Do You Know How to Grow Without Making Work Harder Than It Needs to Be?

Responsibility at work is not only about values, policies, or good intentions. It is about how work actually happens: how decisions are made, how priorities are set, how people collaborate, and what kind of behavior the organization makes easy.

What does “responsible ways of working” mean?

Responsible ways of working are the everyday structures, habits, and decisions that shape whether people can do good work sustainably.

It is not about being perfect. It is about becoming more conscious of how work is designed and what consequences that design creates.

For me, this means looking at questions such as:

  • Are roles and responsibilities clear enough for people to act?

  • Do our ways of working support focus, learning, and collaboration?

  • Are we asking people to “take ownership” without giving them enough clarity or decision-making power?

  • Do our processes help people make thoughtful decisions, or do they create unnecessary friction?

  • Are we growing in a way that supports both performance and people?

Responsibility lives in the system, not only in individuals

Organizations often talk about responsibility as if it depends mainly on people’s attitudes or values. Of course people matter, but people do not work in a vacuum.

Their behavior is shaped by the structures around them. These structures become visible through meetings, tools, routines, roles, leadership practices, incentives, and decision-making habits.

A team can be full of smart and caring people, and still end up overloaded, misaligned, or stuck in reactive work. Not because people are failing, but because the system around them makes responsible work difficult.

That is why I focus on the conditions around the work, not only the individuals doing it.

Why this matters especially in technology organizations

In tech and knowledge work, small decisions can have long-term consequences. How teams prioritize, document, communicate, and make trade-offs affects not only delivery, but also maintainability, sustainability, customer value, and employee wellbeing.

Fast-moving organizations need ways of working that support speed without relying on chaos.

Responsible work is not about slowing teams down. It is about building enough clarity, feedback, and shared accountability so that people can move fast without constantly paying for it later.

Self-evaluation: How responsible are your ways of working?

Responsible ways of working are not only about values or policies. They show up in everyday decisions, priorities, collaboration habits, roles, tools, and leadership practices.

Read the statements below and count how many you recognize in your organization or team.

How many of these are true in your organization?

  1. People understand how their work connects to wider business, customer, social, or long-term outcomes.

  2. Roles and responsibilities are clear enough that people can act without constantly asking for permission or clarification.

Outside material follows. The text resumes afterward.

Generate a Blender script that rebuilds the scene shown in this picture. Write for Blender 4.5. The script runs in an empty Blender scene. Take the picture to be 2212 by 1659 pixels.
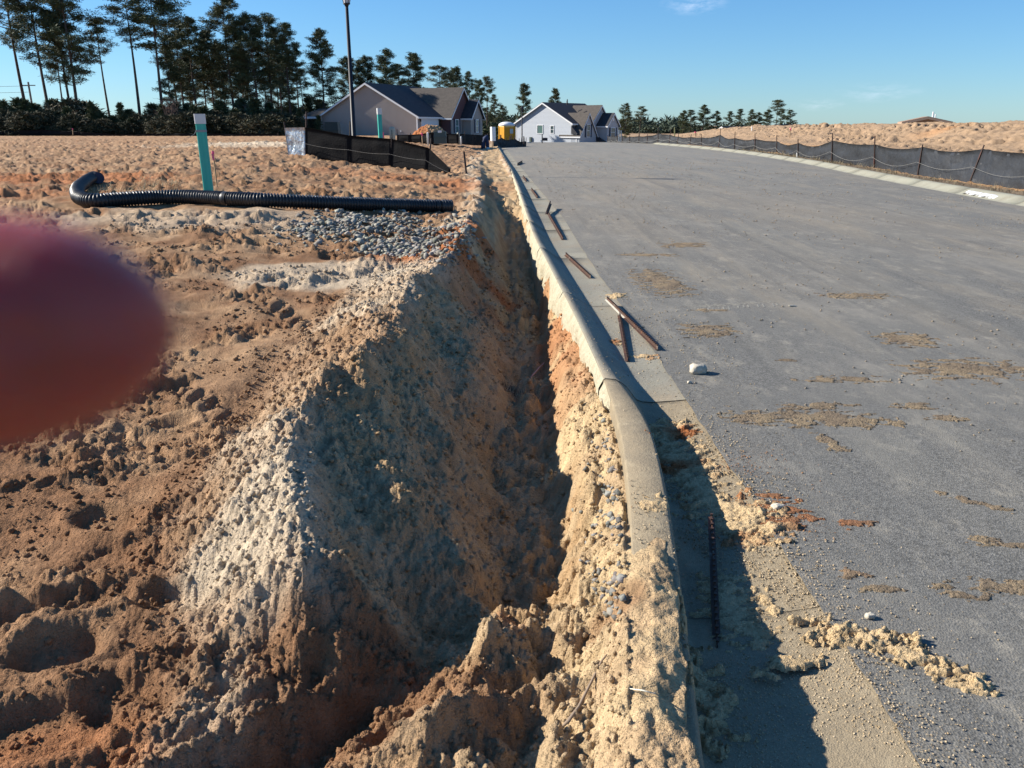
import bpy, math, random
import numpy as np
from math import radians as R, sin, cos, pi, tan, atan2, sqrt
random.seed(7); rng = np.random.default_rng(7)
SC = bpy.context.scene; COL = SC.collection

# ------------------------------------------------------------------ camera, sky, sun, exposure
F, CX, CY, H = 1755.0, 1106.0, 829.5, 1.70
PITCH = math.atan((CY-270)/F); SP, CP = sin(PITCH), cos(PITCH)
cam = bpy.data.cameras.new('camera'); co = bpy.data.objects.new('camera', cam); COL.objects.link(co)
co.location = (0, 0, H); co.rotation_euler = (pi/2-PITCH, 0, 0)
cam.sensor_width = 36; cam.lens = 36*F/2212; cam.clip_start = .008; cam.clip_end = 3000
cam.dof.use_dof = True; cam.dof.focus_distance = 9; cam.dof.aperture_fstop = cam.lens/2.1
SC.camera = co
SUN_EL, SUN_AZ = R(29), R(13)          # azimuth measured from the left (-x) towards ahead (+y)
sdir = (-cos(SUN_AZ)*cos(SUN_EL), sin(SUN_AZ)*cos(SUN_EL), sin(SUN_EL))
W = bpy.data.worlds.new('World'); SC.world = W; W.use_nodes = True
nt = W.node_tree; bg = nt.nodes['Background']
sky = nt.nodes.new('ShaderNodeTexSky'); sky.sky_type = 'NISHITA'; sky.sun_disc = False
sky.sun_elevation = SUN_EL; sky.sun_rotation = atan2(sdir[0], sdir[1])
sky.air_density = 1.0; sky.dust_density = 0.15; sky.ozone_density = 2.6; sky.altitude = 300
hs = nt.nodes.new('ShaderNodeHueSaturation'); hs.inputs['Saturation'].default_value = 1.1; hs.inputs['Value'].default_value = 1.0
gm_ = nt.nodes.new('ShaderNodeGamma'); gm_.inputs[1].default_value = .80; nt.links.new(sky.outputs[0], gm_.inputs[0]); tn_ = nt.nodes.new('ShaderNodeMix'); tn_.data_type = 'RGBA'; tn_.blend_type = 'MULTIPLY'; tn_.inputs[0].default_value = 1; tn_.inputs[7].default_value = (.51, .735, .985, 1)
nt.links.new(gm_.outputs[0], tn_.inputs[6]); nt.links.new(tn_.outputs[2], hs.inputs['Color'])
# two thin wisps of cloud
tc = nt.nodes.new('ShaderNodeTexCoord'); last = hs.outputs[0]
def wisp(px, py, rx, ry, amt, ang=0.0):
    global last
    v = np.array([(px-CX)/F, CP+(CY-py)/F*-SP*-1*0 , 0])
    d = np.array([(px-CX)/F, CP + (CY-py)/F*SP, -SP + (CY-py)/F*CP]); d /= np.linalg.norm(d)
    mp = nt.nodes.new('ShaderNodeVectorMath'); mp.operation = 'SUBTRACT'; mp.inputs[1].default_value = d
    nt.links.new(tc.outputs['Generated'], mp.inputs[0])
    sc = nt.nodes.new('ShaderNodeVectorMath'); sc.operation = 'MULTIPLY'; sc.inputs[1].default_value = (1/rx, .3/rx, 1/ry)
    nt.links.new(mp.outputs[0], sc.inputs[0])
    ns = nt.nodes.new('ShaderNodeTexNoise'); ns.inputs['Scale'].default_value = 1.6; ns.inputs['Detail'].default_value = 6; ns.inputs['Roughness'].default_value = .62
    nt.links.new(sc.outputs[0], ns.inputs['Vector'])
    ln = nt.nodes.new('ShaderNodeVectorMath'); ln.operation = 'LENGTH'; nt.links.new(sc.outputs[0], ln.inputs[0])
    m1 = nt.nodes.new('ShaderNodeMapRange'); m1.inputs[1].default_value = 1.3; m1.inputs[2].default_value = .1; nt.links.new(ln.outputs['Value'], m1.inputs[0])
    m2 = nt.nodes.new('ShaderNodeMapRange'); m2.inputs[1].default_value = .42; m2.inputs[2].default_value = .7; nt.links.new(ns.outputs[0], m2.inputs[0])
    mm = nt.nodes.new('ShaderNodeMath'); mm.operation = 'MULTIPLY'; nt.links.new(m1.outputs[0], mm.inputs[0]); nt.links.new(m2.outputs[0], mm.inputs[1])
    m3 = nt.nodes.new('ShaderNodeMath'); m3.operation = 'MULTIPLY'; m3.inputs[1].default_value = amt; nt.links.new(mm.outputs[0], m3.inputs[0])
    mx = nt.nodes.new('ShaderNodeMix'); mx.data_type = 'RGBA'; nt.links.new(m3.outputs[0], mx.inputs[0]); nt.links.new(last, mx.inputs[6]); mx.inputs[7].default_value = (5.2, 5.6, 6.6, 1)
    last = mx.outputs[2]
wisp(1500, 8, .030, .010, .35); wisp(1900, 200, .035, .009, .22); wisp(1770, 226, .022, .006, .2)
nt.links.new(last, bg.inputs['Color']); bg.inputs['Strength'].default_value = 0.112
sun = bpy.data.lights.new('sun', 'SUN'); so = bpy.data.objects.new('sun', sun); COL.objects.link(so)
sun.energy = 5.0; sun.angle = R(.55); sun.color = (1.0, .93, .82)
import mathutils
so.rotation_euler = mathutils.Vector(sdir).to_track_quat('Z', 'Y').to_euler()
SC.view_settings.view_transform = 'Standard'; SC.view_settings.look = 'None'; SC.view_settings.gamma = 1
SC.view_settings.exposure = 0.95
SC.cycles.max_bounces = 5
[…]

  3. Decisions are made transparently, including who owns the decision and what trade-offs were considered.

  4. Teams have space to discuss risks, assumptions, and unintended consequences before moving too fast.

  5. Workload, focus time, and recovery are treated as part of performance, not as personal side issues.

  6. People can question existing practices without being seen as difficult or negative.

  7. Feedback and learning are built into the work, instead of only happening after something has gone wrong.

  8. Tools, meetings, and processes help people do good work rather than creating unnecessary complexity.

  9. The organization notices when “just try harder” is being used instead of fixing unclear structures or broken processes.

  10. Growth, speed, and commercial goals are balanced with care for people, quality, sustainability, and long-term capability.

What your count might suggest

0–3 recognized: Responsible work is mostly individual effort
Responsibility may depend heavily on individuals doing their best despite unclear structures, pressure, or friction. A useful next step is to look at where people are compensating for the system.

4–6 recognized: Responsible work is emerging
Some good practices are already visible, but they may not be consistent across teams or situations. This is a good stage to clarify what responsible ways of working should mean in practice.

7–10 recognized: Responsible work is becoming part of the system
Your organization seems to have many conditions that support thoughtful, sustainable, and accountable work. A useful next step is to make these practices more intentional, visible, and repeatable.